Directors are tasked with overseeing management, executive pay and corporate strategy. Typically, their ranks have been filled by CEOs and retired executives.

Aside from a handful of board and committee meetings, directorships typically consume little time. A recent National Association of Corporate Directors study found directors averaging just 4.3 hours a week on board work.


Critics says directors are largely overpaid and ineffective. "Far too much of their time has been for check-the-box and cover-your-behind activities rather than real monitoring of executives and providing strategic advice on behalf of shareholders," says John Gillespie, a former investment banker and co-author of Money for Nothing: How the Failure of Corporate Boards is Ruining American Business and Costing Us Trillions.

Compensation consultants say that with more regulatory compliance required under federal laws, qualified directors are hard to find, even with higher pay.
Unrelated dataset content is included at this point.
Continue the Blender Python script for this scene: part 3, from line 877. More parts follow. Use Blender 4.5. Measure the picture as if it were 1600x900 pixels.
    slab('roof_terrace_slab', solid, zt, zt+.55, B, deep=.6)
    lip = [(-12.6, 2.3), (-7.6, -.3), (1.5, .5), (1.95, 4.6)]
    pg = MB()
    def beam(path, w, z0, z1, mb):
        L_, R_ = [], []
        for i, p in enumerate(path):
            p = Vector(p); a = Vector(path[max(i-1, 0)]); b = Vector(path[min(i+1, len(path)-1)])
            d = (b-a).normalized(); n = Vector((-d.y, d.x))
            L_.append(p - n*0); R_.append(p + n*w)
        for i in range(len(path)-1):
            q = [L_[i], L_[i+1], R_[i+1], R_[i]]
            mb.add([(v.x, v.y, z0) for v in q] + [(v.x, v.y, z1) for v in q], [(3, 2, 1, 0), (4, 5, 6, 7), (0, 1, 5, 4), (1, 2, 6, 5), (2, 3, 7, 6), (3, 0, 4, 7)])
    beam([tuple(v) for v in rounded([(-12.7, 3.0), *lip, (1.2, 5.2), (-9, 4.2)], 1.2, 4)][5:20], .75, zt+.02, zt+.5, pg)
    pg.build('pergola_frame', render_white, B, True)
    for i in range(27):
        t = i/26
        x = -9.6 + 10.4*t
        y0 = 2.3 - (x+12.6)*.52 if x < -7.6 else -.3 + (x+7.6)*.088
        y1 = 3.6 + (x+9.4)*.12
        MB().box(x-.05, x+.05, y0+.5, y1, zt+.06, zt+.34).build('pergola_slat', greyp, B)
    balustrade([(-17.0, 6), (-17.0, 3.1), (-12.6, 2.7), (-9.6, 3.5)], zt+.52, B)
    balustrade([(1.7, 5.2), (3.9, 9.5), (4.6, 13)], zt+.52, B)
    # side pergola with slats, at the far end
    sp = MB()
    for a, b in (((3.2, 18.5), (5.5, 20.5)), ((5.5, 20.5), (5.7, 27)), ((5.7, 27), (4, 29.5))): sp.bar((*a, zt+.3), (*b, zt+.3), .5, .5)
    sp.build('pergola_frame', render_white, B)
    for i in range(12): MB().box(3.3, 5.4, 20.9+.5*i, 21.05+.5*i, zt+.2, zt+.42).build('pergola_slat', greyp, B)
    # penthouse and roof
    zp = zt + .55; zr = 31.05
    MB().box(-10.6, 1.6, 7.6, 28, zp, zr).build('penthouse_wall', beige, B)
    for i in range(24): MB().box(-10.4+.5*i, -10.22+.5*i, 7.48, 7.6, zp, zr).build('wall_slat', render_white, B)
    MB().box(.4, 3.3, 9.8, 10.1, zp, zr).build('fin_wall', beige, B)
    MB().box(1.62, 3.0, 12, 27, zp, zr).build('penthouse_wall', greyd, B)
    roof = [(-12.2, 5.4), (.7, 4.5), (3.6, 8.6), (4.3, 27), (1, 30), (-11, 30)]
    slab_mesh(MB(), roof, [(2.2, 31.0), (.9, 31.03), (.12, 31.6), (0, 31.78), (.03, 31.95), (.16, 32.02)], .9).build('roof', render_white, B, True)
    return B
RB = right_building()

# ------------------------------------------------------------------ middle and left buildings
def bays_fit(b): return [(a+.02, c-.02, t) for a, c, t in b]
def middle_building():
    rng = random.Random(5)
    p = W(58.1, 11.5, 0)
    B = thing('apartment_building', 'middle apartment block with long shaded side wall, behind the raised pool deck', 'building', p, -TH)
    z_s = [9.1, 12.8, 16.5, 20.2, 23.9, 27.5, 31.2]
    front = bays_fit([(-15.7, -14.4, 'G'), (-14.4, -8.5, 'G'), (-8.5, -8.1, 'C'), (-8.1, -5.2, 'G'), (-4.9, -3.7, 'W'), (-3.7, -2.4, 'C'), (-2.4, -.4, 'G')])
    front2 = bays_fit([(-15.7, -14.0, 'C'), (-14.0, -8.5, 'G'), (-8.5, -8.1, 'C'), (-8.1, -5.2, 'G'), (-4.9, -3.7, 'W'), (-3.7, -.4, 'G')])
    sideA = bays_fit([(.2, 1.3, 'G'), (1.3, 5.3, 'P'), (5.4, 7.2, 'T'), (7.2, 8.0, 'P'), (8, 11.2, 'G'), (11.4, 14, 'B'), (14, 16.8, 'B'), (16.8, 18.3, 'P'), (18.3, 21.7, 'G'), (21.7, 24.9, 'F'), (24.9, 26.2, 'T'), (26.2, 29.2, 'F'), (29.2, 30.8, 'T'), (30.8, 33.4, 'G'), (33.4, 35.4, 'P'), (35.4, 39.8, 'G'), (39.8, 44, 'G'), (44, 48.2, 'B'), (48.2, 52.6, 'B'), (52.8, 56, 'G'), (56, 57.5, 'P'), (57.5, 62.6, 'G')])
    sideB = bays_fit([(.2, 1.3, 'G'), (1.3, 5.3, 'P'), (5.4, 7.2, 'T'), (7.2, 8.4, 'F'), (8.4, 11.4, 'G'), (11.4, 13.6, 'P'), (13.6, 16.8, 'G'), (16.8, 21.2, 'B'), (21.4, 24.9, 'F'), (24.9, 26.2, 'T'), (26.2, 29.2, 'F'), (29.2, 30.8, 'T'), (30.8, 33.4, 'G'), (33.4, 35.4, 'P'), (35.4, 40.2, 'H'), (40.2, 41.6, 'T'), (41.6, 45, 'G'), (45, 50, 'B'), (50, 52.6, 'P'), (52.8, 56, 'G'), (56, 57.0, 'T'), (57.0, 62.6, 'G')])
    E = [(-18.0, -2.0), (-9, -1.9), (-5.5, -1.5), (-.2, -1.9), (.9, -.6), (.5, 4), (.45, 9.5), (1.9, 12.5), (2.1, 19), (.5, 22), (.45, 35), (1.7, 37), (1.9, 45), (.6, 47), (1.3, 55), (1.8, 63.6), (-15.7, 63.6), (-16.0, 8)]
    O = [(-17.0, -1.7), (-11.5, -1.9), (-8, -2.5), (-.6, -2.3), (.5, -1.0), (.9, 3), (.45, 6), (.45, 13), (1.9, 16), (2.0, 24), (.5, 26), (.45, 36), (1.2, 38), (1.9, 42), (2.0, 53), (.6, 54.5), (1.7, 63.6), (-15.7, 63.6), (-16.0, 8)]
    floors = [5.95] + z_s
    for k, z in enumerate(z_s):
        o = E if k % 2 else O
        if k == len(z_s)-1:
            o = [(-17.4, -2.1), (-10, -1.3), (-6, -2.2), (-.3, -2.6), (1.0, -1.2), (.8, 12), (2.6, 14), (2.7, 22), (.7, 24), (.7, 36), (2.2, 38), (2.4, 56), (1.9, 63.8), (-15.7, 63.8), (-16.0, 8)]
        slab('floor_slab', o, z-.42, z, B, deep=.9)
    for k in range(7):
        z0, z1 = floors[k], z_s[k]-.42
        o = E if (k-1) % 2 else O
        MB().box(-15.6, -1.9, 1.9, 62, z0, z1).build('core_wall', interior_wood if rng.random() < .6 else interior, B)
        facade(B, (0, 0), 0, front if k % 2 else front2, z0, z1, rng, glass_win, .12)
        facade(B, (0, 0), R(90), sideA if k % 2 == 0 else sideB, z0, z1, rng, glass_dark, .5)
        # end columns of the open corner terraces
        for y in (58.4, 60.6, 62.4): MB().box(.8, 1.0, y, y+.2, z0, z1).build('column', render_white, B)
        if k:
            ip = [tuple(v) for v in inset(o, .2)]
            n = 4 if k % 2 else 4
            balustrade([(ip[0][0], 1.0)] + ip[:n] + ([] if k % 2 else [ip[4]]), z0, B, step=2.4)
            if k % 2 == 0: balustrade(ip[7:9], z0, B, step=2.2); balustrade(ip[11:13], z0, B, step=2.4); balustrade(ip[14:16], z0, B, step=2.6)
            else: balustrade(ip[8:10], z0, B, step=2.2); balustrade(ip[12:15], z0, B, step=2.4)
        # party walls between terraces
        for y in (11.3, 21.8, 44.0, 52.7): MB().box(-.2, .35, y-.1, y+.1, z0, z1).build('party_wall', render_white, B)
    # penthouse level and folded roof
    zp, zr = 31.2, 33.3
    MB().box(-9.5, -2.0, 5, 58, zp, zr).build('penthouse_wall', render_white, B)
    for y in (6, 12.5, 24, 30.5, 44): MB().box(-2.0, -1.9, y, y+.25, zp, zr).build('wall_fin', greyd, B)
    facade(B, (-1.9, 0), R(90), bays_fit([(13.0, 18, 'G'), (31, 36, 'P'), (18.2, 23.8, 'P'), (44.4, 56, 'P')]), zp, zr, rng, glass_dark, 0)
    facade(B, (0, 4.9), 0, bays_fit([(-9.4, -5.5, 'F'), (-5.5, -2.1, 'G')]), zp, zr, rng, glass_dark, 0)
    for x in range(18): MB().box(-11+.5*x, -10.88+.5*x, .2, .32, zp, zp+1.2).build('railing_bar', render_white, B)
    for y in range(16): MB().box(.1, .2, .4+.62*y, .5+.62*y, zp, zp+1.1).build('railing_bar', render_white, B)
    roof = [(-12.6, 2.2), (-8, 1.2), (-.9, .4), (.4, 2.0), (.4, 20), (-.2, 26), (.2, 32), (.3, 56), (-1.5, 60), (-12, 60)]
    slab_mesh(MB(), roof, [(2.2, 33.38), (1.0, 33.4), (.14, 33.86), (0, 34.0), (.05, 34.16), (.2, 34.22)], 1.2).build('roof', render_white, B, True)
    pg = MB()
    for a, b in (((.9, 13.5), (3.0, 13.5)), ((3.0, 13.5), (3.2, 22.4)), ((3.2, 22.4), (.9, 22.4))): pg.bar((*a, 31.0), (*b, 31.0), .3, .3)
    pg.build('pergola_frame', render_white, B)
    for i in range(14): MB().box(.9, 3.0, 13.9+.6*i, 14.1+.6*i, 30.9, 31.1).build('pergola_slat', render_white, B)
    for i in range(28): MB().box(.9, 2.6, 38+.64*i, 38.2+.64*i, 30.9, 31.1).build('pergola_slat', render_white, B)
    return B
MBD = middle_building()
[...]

"It sounds like a lot of money for a part-time job, but there are some pretty full-time risks," says Jan Koors of pay consultant Pearl Meyer & Partners.

While CEO pay has come under increasing scrutiny, director pay has largely flown under the radar. Stubbornly high unemployment and the growing disparity between the pay of rank-and-file workers and executives could put fresh scrutiny on directors by movements such as "Occupy Wall Street."

Says Arun Gupta, who has been tracking Occupy efforts in several cities for the Indypendent newspaper: "People are going to look at these numbers and say they're excessive and unfair."

The National Association of Corporate Directors did not respond to calls for comment.

_________________  

Well, of course not, what could they say? "You know, in spite of the fact that we are making record profits and yet are not hiring anyone--well not in America at least--and even though we routinely kill our own workers for profit, we earned these salaries!"

So income inequality--the gap between the rich and poor--continues to grow. This is linked to higher rates of violent crime and murder across nations.